Kathryn was born in one of the first depressive periods of my life – even though I didn’t necessarily know it at the time. Not to say that I didn’t feel the movings of it in high school (particularly at the end where I chose to place the beginning of Kathryn’s story), but it’s been a definitive part of my adult experience. And I know what Kathryn grows into, in this alternate universe where a spiritual awakening didn’t occur in post-graduate studies. Not to say she’s not an amazing person as a young woman, but holding her to the fire longer strengthens her mettle even more.
And now the true question: would this novel be stronger and serve the world better by seeing a woman through her darkest days of mental illness and how she somehow comes out the other side? Is that what this story is meant to be and I was trying to cram it into some other mold? Yes, I could make it work – and well – in its other incarnation, but would I be ignoring what it’s been trying to tell me from the beginning?

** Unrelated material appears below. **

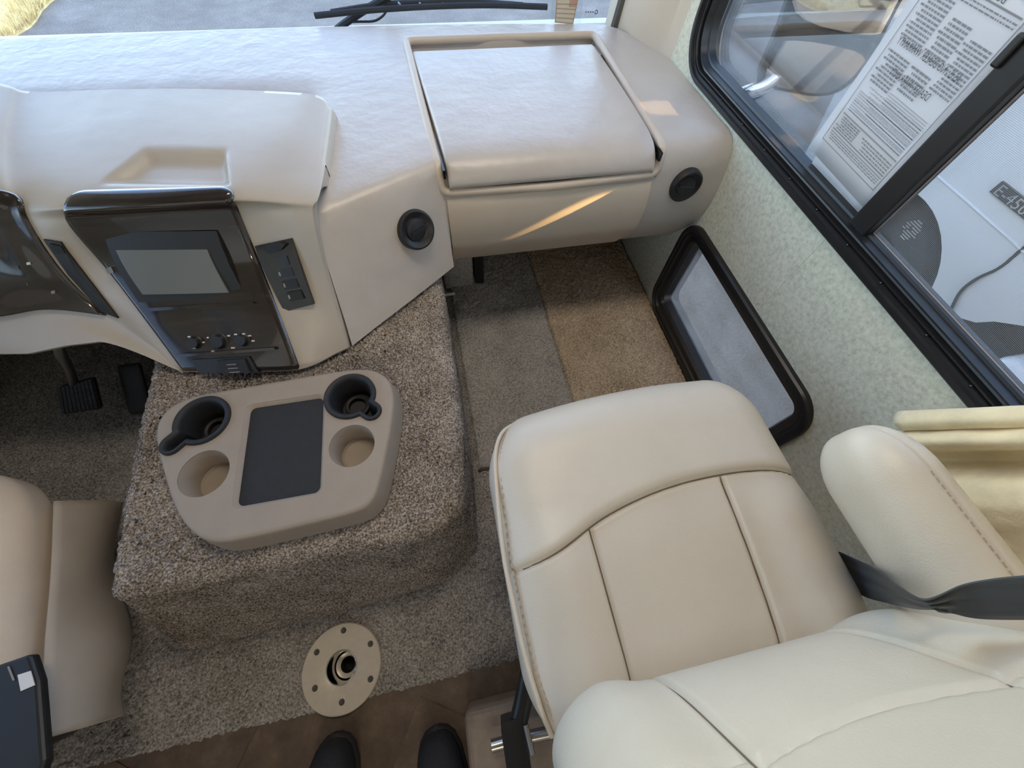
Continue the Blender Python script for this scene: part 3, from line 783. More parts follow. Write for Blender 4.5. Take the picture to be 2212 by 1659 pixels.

Have you ever known the answer before you’ve asked the question, but need to go through this circuitous route before you trust yourself? Or not even trust, but just listen to that little voice that’s been there all along?
Peter Johnson told me you have to write the story the way it’s meant to be written. You can’t worry about convention or trend or even length.
Maybe I’ve finally learned that all you need to worry about is being true to yourself and your characters. Maybe now I can be the book.